On the other hand do not go to the opposite extreme, which many young people in the first days of their married happiness selfishly fall into, namely, avoiding society altogether. Once out of the pleasant, social round of friends it is hard to regain your lost footing, and you fret under it that your old friends are so cold and indifferent.
“Keep to the middle of the road,” in these things, and you will hold your youth and friends, and make a home that it is good to go into. As far as possible take your pleasures and recreations together. Plan for each other in this, and see how it keeps the sweetness in life.
A fresh, bright, young looking neighbor called on me a few days ago, and when, during our conversation, she spoke of her age as forty-two, I was amazed, and said: “I should never have thought you were more than thirty-five.”
“I have kept young,” she replied, “and I know how. If there has ever been pleasure taken in our family, it is always planned for when I can enjoy it. In the evening when the cares of the day are over, or when I can get away from the cares at other times.” She has five splendid children, and the promise of a sixth. She does the larger part of her home work, and yet takes time to keep young.
It rests with you largely, young wives, during the first years of your lives together to fix the habits of our home in the duties of rest and recreation. Have firm principles about these matters and insist lovingly upon them.
And now a word upon a more delicate question, but one which has much to do with settling and perfecting all the others, or spoiling your happiness almost irremediably.

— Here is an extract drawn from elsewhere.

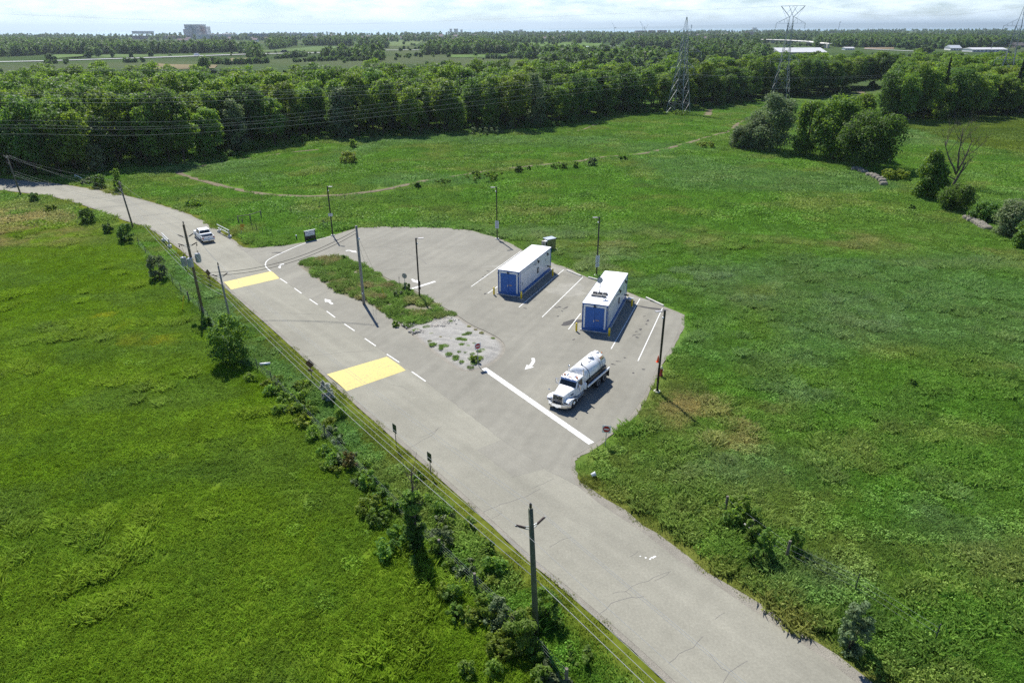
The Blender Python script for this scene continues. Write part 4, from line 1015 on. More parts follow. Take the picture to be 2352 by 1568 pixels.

Many a marriage which otherwise would have been happy, is wrecked in the first days of the honeymoon.
Frightened and timid, and filled with a vague unrest at the mysteries of marriage which await their revelation, you place your destiny in the keeping of your husband, for wedded happiness or wedded woe. Whispers and covert suggestions of the unwise ones about you, as they allude to the life you are coming to, have given you this unrest, and it remains for the husband, by his loving considerateness to win you away from fearfulness to a sure confidence in himself.
Many otherwise kind men have become possessed with the thought that every right is theirs immediately; and in their inconsiderate, rapacious passion, in the speedy consummation of marriage, at whatever cost of pain or wounded feeling on the part of her whom they have taken to love and honor, they well nigh wreck the after happiness of both in the first days of their united lives.
Husband beware of the wrong of committing a veritable outrage upon the person of her whom God has given you as your companion, and suffering ever after the stings of remorse, that she never again can feel the same respect and love for you that she could, had you been more considerate of her feelings and desires.
It will be difficult for her to be persuaded that the animal nature does not control and dominate your love for her, rather than the higher instincts of the soul.